## Aim of the exercise:
Retype the whole listing verbatim and keep the pictures out of it.

==================================================

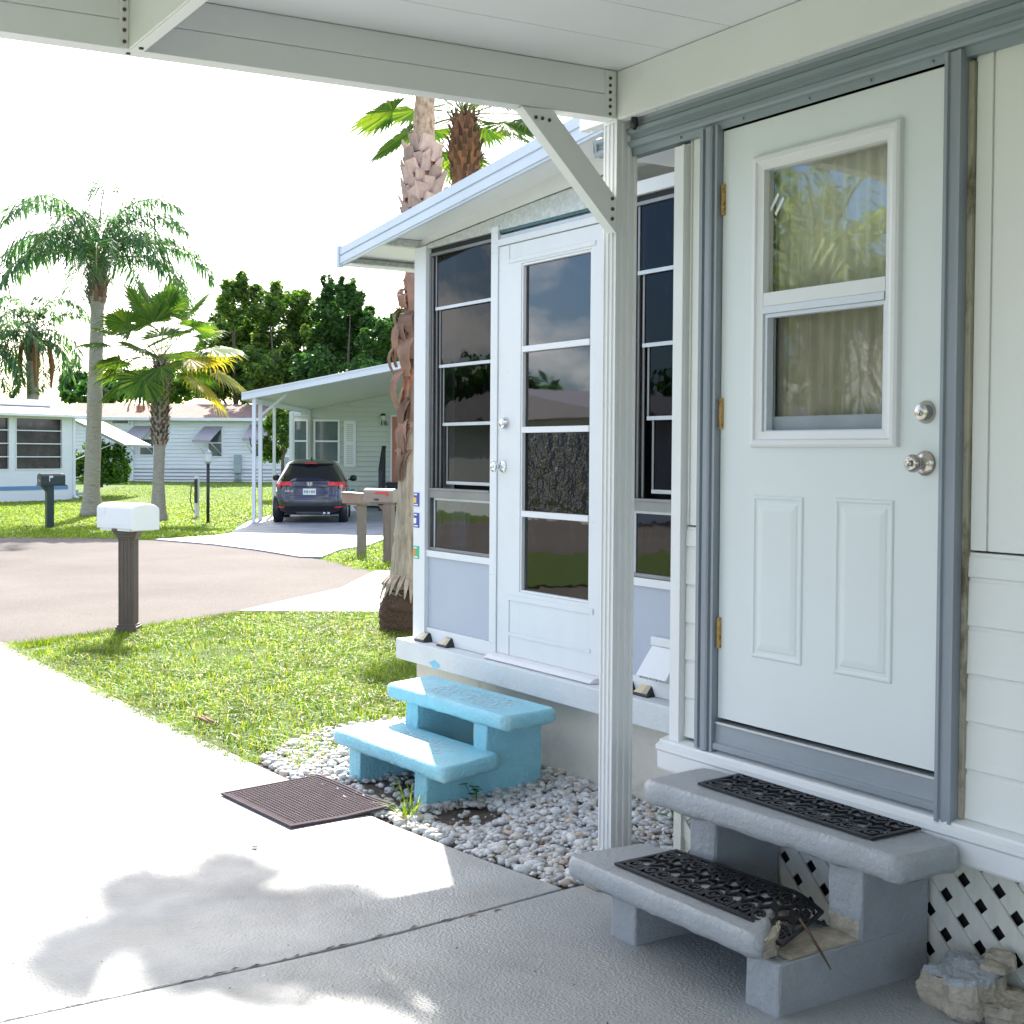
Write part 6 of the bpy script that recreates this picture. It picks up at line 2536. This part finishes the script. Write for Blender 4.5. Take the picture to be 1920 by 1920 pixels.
rpatch('rear_window', 'car_glass', -.90, .90, 1.075, 1.47, off=.012, sh=lambda c_: 1 - .10 * c_)
b = MB(CT)                               # spoiler lip over the glass
b.loft([[rear(u, 1.50, .03 + .07 * (1 - abs(u))) for u in [i / 10 - 1 for i in range(1, 20)]], [rear(u, 1.535, .02 + .09 * (1 - abs(u))) for u in [i / 10 - 1 for i in range(1, 20)]],
        [rear(u, 1.585, -.03) for u in [i / 10 - 1 for i in range(1, 20)]]], False, False)
b.build('spoiler', M['car_paint'], car)
rpatch('brake_light', 'tail_red', -.22, .22, 1.505, 1.525, off=.115)
rpatch('bumper_trim', 'black_plastic', -.93, .93, .30, .43, off=.014)
rpatch('bumper_skid', 'alu_lite', -.40, .40, .235, .285, off=.012)
rpatch('tailgate_garnish', 'car_paint', -.50, .50, .93, 1.0, off=.03)
rpatch('bumper_shelf', 'car_paint', -.92, .92, .62, .655, off=.035)
rpatch('tailgate_seam', 'dark', -.60, .60, .652, .662, off=.026)
for sg in (-1, 1):
    tlp = rpatch('tail_light', 'tail_red', sg * .50, sg * .985, .955, 1.045, off=.022, sh=None)
    rpatch('tail_lens', 'tail_red', sg * .80, sg * .992, .90, .954, off=.022, par=tlp)
    b = MB(CT)
    b.add([rear(sg * u, z, .024) for u, z in ((.80, .905), (.985, .905), (.94, .78))], [(0, 1, 2)])
    b.build('reversing_lens', M['tail_clear'], tlp, fixn=False)
    rpatch('reflector', 'tail_red', sg * .68, sg * .93, .385, .425, off=.022)
    b = MB(CT)
    for a0_, a1_, sl0, sl1 in ((1.05, 1.95, .75, 0), (2.02, 2.75, 0, -.55)):
        b.grid(lambda u, v: sidep((a0_ + sl0 * v * .6) + ((a1_ + sl1 * v) - (a0_ + sl0 * v * .6)) * u, 1.10 + .36 * v, sg, .01), 6, 5)
    b.build('side_window', M['car_glass'], car, fixn=True)
    b = MB(CT)
    b.lathe([(.0, -.10), (.06, -.09), (.085, -.03), (.085, .03), (.05, .08), (0, .09)], (sg * 1.0, 2.72, 1.10), (1, 0, 0), 14)
    b.bar((sg * .86, 2.74, 1.06), (sg * .95, 2.73, 1.08), .05, .04)
    b.build('mirror', M['black_plastic'], car)
    for yw in (.72, 3.32):
        b = MB(CT)
        b.lathe([(.20, -.105), (.31, -.11), (.325, -.09), (.325, .09), (.31, .11), (.20, .105)], (sg * .795, yw, .322), (sg, 0, 0), 26)
        wo = b.build('wheel', M['tyre'], car)
        b = MB(CT)
        b.lathe([(.21, .085), (.205, .112), (.17, .108), (.06, .10), (.05, .115), (0, .116)], (sg * .795, yw, .322), (sg, 0, 0), 20)
        b.build('rim', M['alu_lite'], wo)
        b = MB(CT)
        b.lathe([(.37, -.06), (.37, .094 if yw < 2 else .090), (.33, .0945 if yw < 2 else .0905)], (sg * .795, yw, .33), (sg, 0, 0), 26)
        b.build('wheel_arch', M['black_plastic'], car)
b = MB(CT)
zpl = .80
yp = rear(0, zpl, .0).y - .03
b.box(-.155, .155, yp - .012, yp, zpl - .08, zpl + .08)
pl_ = b.build('licence_plate', M['plate'], car)
b = MB(CT)
for i, (x, h_) in enumerate(((-.115, .035), (-.08, .03), (-.045, .035), (.045, .033), (.08, .035), (.115, .03))):
    b.box(x - .011, x + .011, yp - .0145, yp - .0125, zpl - h_, zpl + h_)
b.build('plate_marks', M['plate_green'], pl_)
b = MB(CT)
b.lathe([(.022, 0), (.018, .002), (0, .002)], (0, yp - .0125, zpl), (0, -1, 0), 10)
b.build('plate_emblem', M['plate_orange'], pl_)
b = MB(CT)                               # the maker's mark: an upright H in a rounded frame
ye = rear(0, .985, .03).y - .012
for sg in (-1, 1):
    b.prism([(sg * .018, .955), (sg * .032, .955), (sg * .042, 1.03), (sg * .026, 1.03)], lambda u, v, w: (u, w, v), ye - .008, ye)
b.box(-.022, .022, ye - .008, ye, .983, 1.0)
for sg in (-1, 1):
    b.prism([(sg * .05, .95), (sg * .058, .95), (sg * .064, 1.04), (sg * .055, 1.04)], lambda u, v, w: (u, w, v), ye - .006, ye)
b.box(-.055, .055, ye - .006, ye, 1.0345, 1.042)
b.box(-.05, .05, ye - .006, ye, .943, .9495)
b.build('emblem', M['chrome'], car)
tb = text_mesh('HR-V', .085, lambda x, y, z: CT(Vector((-.49 + x, rear(-.5, .81, .02).y - z - .004, .785 + y))), .003)
tb.build('model_lettering', M['chrome'], car)
b = MB(CT)
b.tube([(.0, .95, 1.605), (.0, 1.0, 1.66), (.0, 1.08, 1.63)], [.02, .018, .01], 6)
b.build('aerial', M['black_plastic'], car)
b = MB(CT)
b.tube([(.35, .06, .25), (.35, .35, .25)], .035, 10)
b.tube([(.45, .06, .25), (.45, .35, .25)], .035, 10)
b.build('exhaust', M['chrome'], car)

==================================================

## Task answer:
Write part 6 of the bpy script that recreates this picture. It picks up at line 2536. This part finishes the script. Write for Blender 4.5. Take the picture to be 1920 by 1920 pixels.
rpatch('rear_window', 'car_glass', -.90, .90, 1.075, 1.47, off=.012, sh=lambda c_: 1 - .10 * c_)
b = MB(CT)                               # spoiler lip over the glass
b.loft([[rear(u, 1.50, .03 + .07 * (1 - abs(u))) for u in [i / 10 - 1 for i in range(1, 20)]], [rear(u, 1.535, .02 + .09 * (1 - abs(u))) for u in [i / 10 - 1 for i in range(1, 20)]],
        [rear(u, 1.585, -.03) for u in [i / 10 - 1 for i in range(1, 20)]]], False, False)
b.build('spoiler', M['car_paint'], car)
rpatch('brake_light', 'tail_red', -.22, .22, 1.505, 1.525, off=.115)
rpatch('bumper_trim', 'black_plastic', -.93, .93, .30, .43, off=.014)
rpatch('bumper_skid', 'alu_lite', -.40, .40, .235, .285, off=.012)
rpatch('tailgate_garnish', 'car_paint', -.50, .50, .93, 1.0, off=.03)
rpatch('bumper_shelf', 'car_paint', -.92, .92, .62, .655, off=.035)
rpatch('tailgate_seam', 'dark', -.60, .60, .652, .662, off=.026)
for sg in (-1, 1):
    tlp = rpatch('tail_light', 'tail_red', sg * .50, sg * .985, .955, 1.045, off=.022, sh=None)
    rpatch('tail_lens', 'tail_red', sg * .80, sg * .992, .90, .954, off=.022, par=tlp)
    b = MB(CT)
    b.add([rear(sg * u, z, .024) for u, z in ((.80, .905), (.985, .905), (.94, .78))], [(0, 1, 2)])
    b.build('reversing_lens', M['tail_clear'], tlp, fixn=False)
    rpatch('reflector', 'tail_red', sg * .68, sg * .93, .385, .425, off=.022)
    b = MB(CT)
    for a0_, a1_, sl0, sl1 in ((1.05, 1.95, .75, 0), (2.02, 2.75, 0, -.55)):
        b.grid(lambda u, v: sidep((a0_ + sl0 * v * .6) + ((a1_ + sl1 * v) - (a0_ + sl0 * v * .6)) * u, 1.10 + .36 * v, sg, .01), 6, 5)
    b.build('side_window', M['car_glass'], car, fixn=True)
    b = MB(CT)
    b.lathe([(.0, -.10), (.06, -.09), (.085, -.03), (.085, .03), (.05, .08), (0, .09)], (sg * 1.0, 2.72, 1.10), (1, 0, 0), 14)
    b.bar((sg * .86, 2.74, 1.06), (sg * .95, 2.73, 1.08), .05, .04)
    b.build('mirror', M['black_plastic'], car)
    for yw in (.72, 3.32):
        b = MB(CT)
        b.lathe([(.20, -.105), (.31, -.11), (.325, -.09), (.325, .09), (.31, .11), (.20, .105)], (sg * .795, yw, .322), (sg, 0, 0), 26)
        wo = b.build('wheel', M['tyre'], car)
        b = MB(CT)
        b.lathe([(.21, .085), (.205, .112), (.17, .108), (.06, .10), (.05, .115), (0, .116)], (sg * .795, yw, .322), (sg, 0, 0), 20)
        b.build('rim', M['alu_lite'], wo)
        b = MB(CT)
        b.lathe([(.37, -.06), (.37, .094 if yw < 2 else .090), (.33, .0945 if yw < 2 else .0905)], (sg * .795, yw, .33), (sg, 0, 0), 26)
        b.build('wheel_arch', M['black_plastic'], car)
b = MB(CT)
zpl = .80
yp = rear(0, zpl, .0).y - .03
b.box(-.155, .155, yp - .012, yp, zpl - .08, zpl + .08)
pl_ = b.build('licence_plate', M['plate'], car)
b = MB(CT)
for i, (x, h_) in enumerate(((-.115, .035), (-.08, .03), (-.045, .035), (.045, .033), (.08, .035), (.115, .03))):
    b.box(x - .011, x + .011, yp - .0145, yp - .0125, zpl - h_, zpl + h_)
b.build('plate_marks', M['plate_green'], pl_)
b = MB(CT)
b.lathe([(.022, 0), (.018, .002), (0, .002)], (0, yp - .0125, zpl), (0, -1, 0), 10)
b.build('plate_emblem', M['plate_orange'], pl_)
b = MB(CT)                               # the maker's mark: an upright H in a rounded frame
ye = rear(0, .985, .03).y - .012
for sg in (-1, 1):
    b.prism([(sg * .018, .955), (sg * .032, .955), (sg * .042, 1.03), (sg * .026, 1.03)], lambda u, v, w: (u, w, v), ye - .008, ye)
b.box(-.022, .022, ye - .008, ye, .983, 1.0)
for sg in (-1, 1):
    b.prism([(sg * .05, .95), (sg * .058, .95), (sg * .064, 1.04), (sg * .055, 1.04)], lambda u, v, w: (u, w, v), ye - .006, ye)
b.box(-.055, .055, ye - .006, ye, 1.0345, 1.042)
b.box(-.05, .05, ye - .006, ye, .943, .9495)
b.build('emblem', M['chrome'], car)
tb = text_mesh('HR-V', .085, lambda x, y, z: CT(Vector((-.49 + x, rear(-.5, .81, .02).y - z - .004, .785 + y))), .003)
tb.build('model_lettering', M['chrome'], car)
b = MB(CT)
b.tube([(.0, .95, 1.605), (.0, 1.0, 1.66), (.0, 1.08, 1.63)], [.02, .018, .01], 6)
b.build('aerial', M['black_plastic'], car)
b = MB(CT)
b.tube([(.35, .06, .25), (.35, .35, .25)], .035, 10)
b.tube([(.45, .06, .25), (.45, .35, .25)], .035, 10)
b.build('exhaust', M['chrome'], car)